━━━━━ Information given ━━━━━

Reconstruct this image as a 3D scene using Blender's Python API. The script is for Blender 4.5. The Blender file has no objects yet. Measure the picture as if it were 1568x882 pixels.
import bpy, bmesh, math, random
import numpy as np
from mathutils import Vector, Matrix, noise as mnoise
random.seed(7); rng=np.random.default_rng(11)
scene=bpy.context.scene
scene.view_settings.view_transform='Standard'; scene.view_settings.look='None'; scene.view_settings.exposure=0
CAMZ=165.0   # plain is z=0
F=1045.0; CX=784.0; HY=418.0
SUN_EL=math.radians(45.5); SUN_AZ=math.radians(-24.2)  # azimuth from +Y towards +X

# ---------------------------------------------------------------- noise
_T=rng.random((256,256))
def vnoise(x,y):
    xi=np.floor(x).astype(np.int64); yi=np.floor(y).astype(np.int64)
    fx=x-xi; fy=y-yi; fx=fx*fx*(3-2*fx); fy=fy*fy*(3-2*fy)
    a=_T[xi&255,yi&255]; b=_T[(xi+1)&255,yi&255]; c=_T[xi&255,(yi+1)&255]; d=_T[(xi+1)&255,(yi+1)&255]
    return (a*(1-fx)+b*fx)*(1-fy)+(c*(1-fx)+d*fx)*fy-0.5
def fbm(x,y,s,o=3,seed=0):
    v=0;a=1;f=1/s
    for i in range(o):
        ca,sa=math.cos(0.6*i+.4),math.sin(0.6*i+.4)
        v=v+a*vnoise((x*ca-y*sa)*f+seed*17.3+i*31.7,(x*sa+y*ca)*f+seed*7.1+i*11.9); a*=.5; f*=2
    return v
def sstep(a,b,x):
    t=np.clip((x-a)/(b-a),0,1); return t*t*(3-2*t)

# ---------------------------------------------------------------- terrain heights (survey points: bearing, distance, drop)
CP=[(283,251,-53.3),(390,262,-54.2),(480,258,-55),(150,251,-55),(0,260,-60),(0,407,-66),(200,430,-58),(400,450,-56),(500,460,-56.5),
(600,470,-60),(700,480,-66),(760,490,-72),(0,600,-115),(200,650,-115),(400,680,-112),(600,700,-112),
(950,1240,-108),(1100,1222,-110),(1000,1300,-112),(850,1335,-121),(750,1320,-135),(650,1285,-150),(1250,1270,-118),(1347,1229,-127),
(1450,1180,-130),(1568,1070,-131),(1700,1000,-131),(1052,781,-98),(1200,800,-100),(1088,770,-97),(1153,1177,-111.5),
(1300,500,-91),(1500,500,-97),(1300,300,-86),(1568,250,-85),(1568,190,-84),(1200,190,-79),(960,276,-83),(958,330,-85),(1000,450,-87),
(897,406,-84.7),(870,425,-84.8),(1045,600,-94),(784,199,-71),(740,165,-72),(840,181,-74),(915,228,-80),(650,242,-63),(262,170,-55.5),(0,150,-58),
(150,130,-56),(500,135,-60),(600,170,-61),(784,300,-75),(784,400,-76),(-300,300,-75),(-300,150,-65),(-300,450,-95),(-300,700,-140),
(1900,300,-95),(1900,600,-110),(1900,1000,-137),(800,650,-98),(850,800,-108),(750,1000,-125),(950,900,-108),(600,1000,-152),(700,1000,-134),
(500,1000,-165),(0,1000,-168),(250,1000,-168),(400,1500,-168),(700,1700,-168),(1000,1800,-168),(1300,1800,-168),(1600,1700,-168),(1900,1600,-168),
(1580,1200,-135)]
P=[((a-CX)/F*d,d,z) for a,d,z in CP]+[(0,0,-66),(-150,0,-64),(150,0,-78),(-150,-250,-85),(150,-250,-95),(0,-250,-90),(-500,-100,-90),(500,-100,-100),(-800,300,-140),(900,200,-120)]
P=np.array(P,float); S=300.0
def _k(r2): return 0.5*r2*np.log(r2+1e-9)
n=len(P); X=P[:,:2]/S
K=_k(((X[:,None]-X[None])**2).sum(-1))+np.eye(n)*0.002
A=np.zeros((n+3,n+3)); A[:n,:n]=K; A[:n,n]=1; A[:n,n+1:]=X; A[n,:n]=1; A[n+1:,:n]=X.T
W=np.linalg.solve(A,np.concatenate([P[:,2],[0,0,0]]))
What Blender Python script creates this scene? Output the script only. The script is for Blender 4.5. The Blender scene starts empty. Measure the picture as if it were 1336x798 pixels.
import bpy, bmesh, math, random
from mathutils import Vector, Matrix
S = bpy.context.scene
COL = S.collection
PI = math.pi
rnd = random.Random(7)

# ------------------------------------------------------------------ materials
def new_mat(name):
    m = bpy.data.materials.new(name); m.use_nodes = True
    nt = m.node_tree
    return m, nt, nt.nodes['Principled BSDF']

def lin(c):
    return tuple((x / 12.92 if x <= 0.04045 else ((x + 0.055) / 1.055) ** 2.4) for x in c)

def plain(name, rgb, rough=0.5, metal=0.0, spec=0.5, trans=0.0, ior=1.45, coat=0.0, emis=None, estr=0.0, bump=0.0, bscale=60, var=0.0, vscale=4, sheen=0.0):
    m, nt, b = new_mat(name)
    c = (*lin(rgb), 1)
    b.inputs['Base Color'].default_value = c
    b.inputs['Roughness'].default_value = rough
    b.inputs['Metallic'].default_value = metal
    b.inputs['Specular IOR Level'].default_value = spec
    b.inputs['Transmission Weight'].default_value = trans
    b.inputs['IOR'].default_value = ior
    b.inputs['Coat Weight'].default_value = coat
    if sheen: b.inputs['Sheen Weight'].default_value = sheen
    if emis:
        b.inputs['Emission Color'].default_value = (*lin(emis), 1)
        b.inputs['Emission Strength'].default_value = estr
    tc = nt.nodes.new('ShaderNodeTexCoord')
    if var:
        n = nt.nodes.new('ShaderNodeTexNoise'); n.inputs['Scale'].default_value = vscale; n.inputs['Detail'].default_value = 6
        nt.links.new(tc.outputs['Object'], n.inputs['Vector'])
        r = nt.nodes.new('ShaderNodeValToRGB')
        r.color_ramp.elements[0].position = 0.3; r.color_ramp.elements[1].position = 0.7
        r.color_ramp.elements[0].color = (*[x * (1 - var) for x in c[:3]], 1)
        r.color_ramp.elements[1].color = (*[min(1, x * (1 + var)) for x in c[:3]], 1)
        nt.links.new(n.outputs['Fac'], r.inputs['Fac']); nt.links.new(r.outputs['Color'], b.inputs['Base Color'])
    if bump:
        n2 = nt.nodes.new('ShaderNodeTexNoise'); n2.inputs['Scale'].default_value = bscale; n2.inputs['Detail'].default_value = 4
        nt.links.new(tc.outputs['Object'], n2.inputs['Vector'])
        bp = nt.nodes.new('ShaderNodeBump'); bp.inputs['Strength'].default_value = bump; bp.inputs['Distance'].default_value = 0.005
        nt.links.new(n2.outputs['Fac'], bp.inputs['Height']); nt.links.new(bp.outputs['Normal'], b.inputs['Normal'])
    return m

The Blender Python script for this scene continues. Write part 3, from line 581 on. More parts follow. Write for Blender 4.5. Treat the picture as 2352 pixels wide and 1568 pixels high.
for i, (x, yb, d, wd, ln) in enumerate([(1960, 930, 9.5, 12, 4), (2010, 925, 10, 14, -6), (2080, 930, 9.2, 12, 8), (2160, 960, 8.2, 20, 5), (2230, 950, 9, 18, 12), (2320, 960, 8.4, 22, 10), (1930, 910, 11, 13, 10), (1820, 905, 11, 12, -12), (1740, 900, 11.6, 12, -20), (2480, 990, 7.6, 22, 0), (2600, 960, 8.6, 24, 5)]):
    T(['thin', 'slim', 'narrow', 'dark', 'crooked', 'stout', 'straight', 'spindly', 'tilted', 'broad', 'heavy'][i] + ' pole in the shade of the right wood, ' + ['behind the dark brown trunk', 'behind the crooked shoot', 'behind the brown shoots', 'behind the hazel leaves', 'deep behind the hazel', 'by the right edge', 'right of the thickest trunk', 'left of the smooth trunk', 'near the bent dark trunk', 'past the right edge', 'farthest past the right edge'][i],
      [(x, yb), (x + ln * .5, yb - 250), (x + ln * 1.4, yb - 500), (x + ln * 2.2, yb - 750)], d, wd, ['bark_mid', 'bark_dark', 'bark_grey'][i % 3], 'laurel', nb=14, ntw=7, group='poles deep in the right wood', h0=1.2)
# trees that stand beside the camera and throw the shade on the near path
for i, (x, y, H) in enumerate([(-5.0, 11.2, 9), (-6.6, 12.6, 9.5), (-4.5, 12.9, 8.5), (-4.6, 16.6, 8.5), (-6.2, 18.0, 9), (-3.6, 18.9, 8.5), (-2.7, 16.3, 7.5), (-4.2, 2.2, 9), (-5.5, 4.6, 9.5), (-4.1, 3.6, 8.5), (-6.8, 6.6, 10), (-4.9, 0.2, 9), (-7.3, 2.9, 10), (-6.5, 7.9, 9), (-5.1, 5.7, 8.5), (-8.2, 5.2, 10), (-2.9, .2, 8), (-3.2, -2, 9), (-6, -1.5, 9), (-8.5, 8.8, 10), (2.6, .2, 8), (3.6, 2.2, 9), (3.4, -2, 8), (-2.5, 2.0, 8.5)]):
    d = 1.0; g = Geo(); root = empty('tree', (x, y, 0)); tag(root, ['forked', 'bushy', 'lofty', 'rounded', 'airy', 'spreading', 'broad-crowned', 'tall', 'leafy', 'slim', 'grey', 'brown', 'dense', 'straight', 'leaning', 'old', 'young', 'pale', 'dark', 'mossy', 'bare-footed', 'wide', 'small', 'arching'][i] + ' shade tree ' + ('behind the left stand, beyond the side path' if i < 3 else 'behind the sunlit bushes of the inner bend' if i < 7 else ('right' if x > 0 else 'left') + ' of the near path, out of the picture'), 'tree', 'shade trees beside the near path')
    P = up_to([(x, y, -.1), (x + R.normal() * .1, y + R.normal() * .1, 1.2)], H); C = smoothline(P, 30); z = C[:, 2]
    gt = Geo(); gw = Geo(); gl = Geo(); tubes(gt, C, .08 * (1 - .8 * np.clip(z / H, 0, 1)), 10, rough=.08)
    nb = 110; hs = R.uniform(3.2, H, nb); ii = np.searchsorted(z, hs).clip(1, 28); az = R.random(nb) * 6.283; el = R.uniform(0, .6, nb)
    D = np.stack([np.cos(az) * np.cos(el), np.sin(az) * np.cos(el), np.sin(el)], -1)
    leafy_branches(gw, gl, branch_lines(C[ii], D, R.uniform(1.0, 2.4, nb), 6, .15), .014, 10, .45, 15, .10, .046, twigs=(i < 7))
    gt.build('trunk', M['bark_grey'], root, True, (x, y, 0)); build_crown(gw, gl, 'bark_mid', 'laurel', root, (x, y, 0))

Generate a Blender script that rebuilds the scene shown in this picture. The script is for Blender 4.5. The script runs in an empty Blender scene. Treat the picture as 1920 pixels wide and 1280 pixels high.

━━━━━

> _Exercise description_
Restate the first line and every line after it, word for word, stopping once the line with "t=np.clip((x-a)/(b-a),0,1); return t*t*(3-2*t)" is done.

> _Task solution_
Reconstruct this image as a 3D scene using Blender's Python API. The script is for Blender 4.5. The Blender file has no objects yet. Measure the picture as if it were 1568x882 pixels.
import bpy, bmesh, math, random
import numpy as np
from mathutils import Vector, Matrix, noise as mnoise
random.seed(7); rng=np.random.default_rng(11)
scene=bpy.context.scene
scene.view_settings.view_transform='Standard'; scene.view_settings.look='None'; scene.view_settings.exposure=0
CAMZ=165.0   # plain is z=0
F=1045.0; CX=784.0; HY=418.0
SUN_EL=math.radians(45.5); SUN_AZ=math.radians(-24.2)  # azimuth from +Y towards +X

# ---------------------------------------------------------------- noise
_T=rng.random((256,256))
def vnoise(x,y):
    xi=np.floor(x).astype(np.int64); yi=np.floor(y).astype(np.int64)
    fx=x-xi; fy=y-yi; fx=fx*fx*(3-2*fx); fy=fy*fy*(3-2*fy)
    a=_T[xi&255,yi&255]; b=_T[(xi+1)&255,yi&255]; c=_T[xi&255,(yi+1)&255]; d=_T[(xi+1)&255,(yi+1)&255]
    return (a*(1-fx)+b*fx)*(1-fy)+(c*(1-fx)+d*fx)*fy-0.5
def fbm(x,y,s,o=3,seed=0):
    v=0;a=1;f=1/s
    for i in range(o):
        ca,sa=math.cos(0.6*i+.4),math.sin(0.6*i+.4)
        v=v+a*vnoise((x*ca-y*sa)*f+seed*17.3+i*31.7,(x*sa+y*ca)*f+seed*7.1+i*11.9); a*=.5; f*=2
    return v
def sstep(a,b,x):
    t=np.clip((x-a)/(b-a),0,1); return t*t*(3-2*t)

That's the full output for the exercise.